Félicien Rops occupait alors, en dehors de ses logis mormoniques, si toutefois Gouzien disait vrai, un bizarre appartement dans les combles du Crédit Lyonnais, sur les boulevards. Il y avait ses ateliers d’aquafortiste, auquel on n’accédait que par un labyrinthe de couloirs où l’huissier le plus perspicace se fût égaré, lui et ses verges, jusqu’à ce jour du jugement dernier, qui ne sera pas précédé, lui au moins, de procédure. Non pas que l’artiste eût rien à craindre de ces officiers ministériels, puisque, déjà fort à l’aise, il gagnait encore tout ce qu’il voulait par ses eaux-fortes ; mais il avait horreur des raseurs et prétendait ne fréquenter, des Parisiens, que l’élite. Rien de plus rare que ses amitiés, si ce n’était ses admirations. Le statuaire Auguste Rodin était l’objet d’une de ces dernières, et ayant appris que je le connaissais, il me pria de le présenter à mon tour à ce maître, alors parfaitement ignoré, et qui ne groupait autour de lui que quelques zélateurs fidèles. C’était le temps où Auguste Rodin avait dessiné, pour l’édition de luxe d’Enguerrande, deux pièces michelangesques que les souscripteurs renvoyaient religieusement à l’éditeur, tant ils les trouvaient horribles, et ne voulant pas, disaient-ils, en déshonorer leurs exemplaires !

Un matin donc, je m’en fus prendre Rops à son labyrinthe, et je l’emmenai d’abord, sans lui dire où nous allions, chez certain mastroquet des environs du Trocadéro où je savais que Rodin déjeunait tous les jours, en blouse, comme un carrier, et même, lui expliquai-je, « comme un carrier qui n’a rien de… Belleuse ». Nous y retrouvâmes Octave Mirbeau, curieux, lui aussi, non seulement de Rodin, mais de Rops lui-même, puis les sculpteurs Dalou et Gaudez, et quelques instants après, une barbe fluviale et mosaïque épandue sur un bourgeron de travailleur, et étoilée de deux yeux rêveurs de somnambule, s’encadra dans la porte du chand de vins.
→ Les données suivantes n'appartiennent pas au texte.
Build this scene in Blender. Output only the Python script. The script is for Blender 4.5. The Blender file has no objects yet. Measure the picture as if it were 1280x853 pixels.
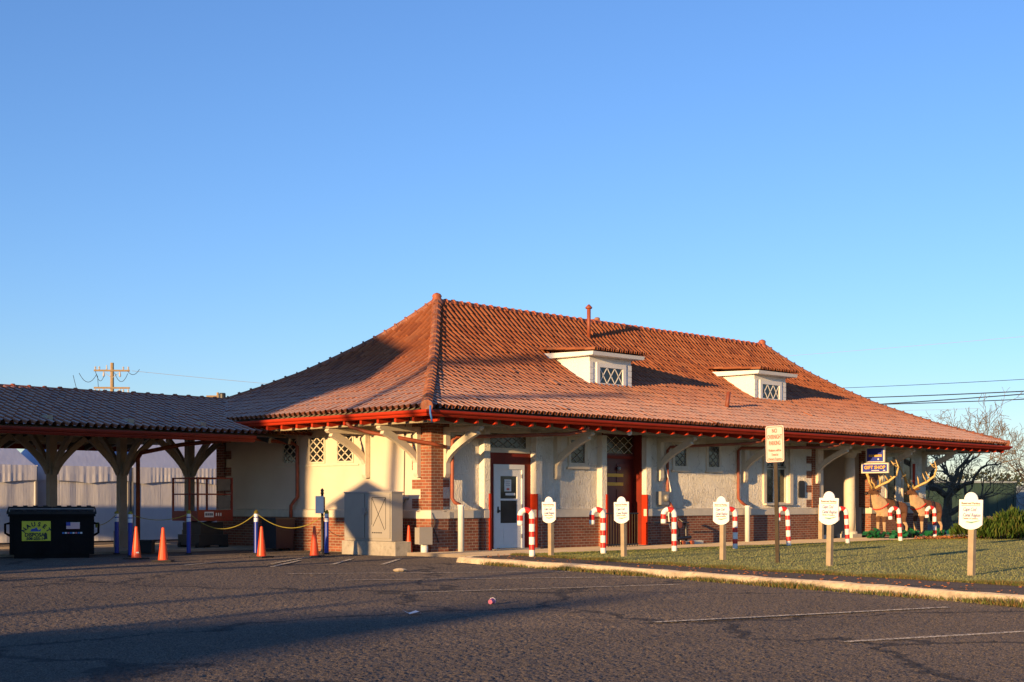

C’était Rodin, toujours hors du temps et des choses, et qui, par chance, n’avait pas, ce jour-là, oublié l’heure du déjeuner. Ce que fut ce déjeuner, et l’hymne du Beau qu’y chantèrent ces hommes d’élite, il faudrait un Platon pour l’écrire. Mais Félicien Rops y tint, comme on dit, le crachoir. Il flambait de verve, et il me fut donné d’ouïr, en présence de l’un de ses grands prêtres, la plus belle déclaration d’amour que jamais âme d’artiste ait faite à la nature. De pareilles journées sont à la fois trop longues et trop courtes, et nous n’aurions su comment terminer la nôtre si Auguste Rodin n’avait eu l’idée de nous emmener à son atelier. Nous l’y suivîmes, et, ayant renvoyé ses praticiens et ses modèles, il nous découvrit pour la première fois l’immense maquette de sa Porte de l’Enfer, qu’à cette époque il ne dévoilait guère. Je me rappelle que, à cette apparition, une émotion profonde empoigna les visiteurs et qu’un grand silence régna. Puis Rops se détourna et, le front posé sur la muraille, lui, le railleur féroce et le critique sans pitié, il essuya deux larmes. Son idéal du Beau était là, sous ses yeux, réalisé sur terre, en France.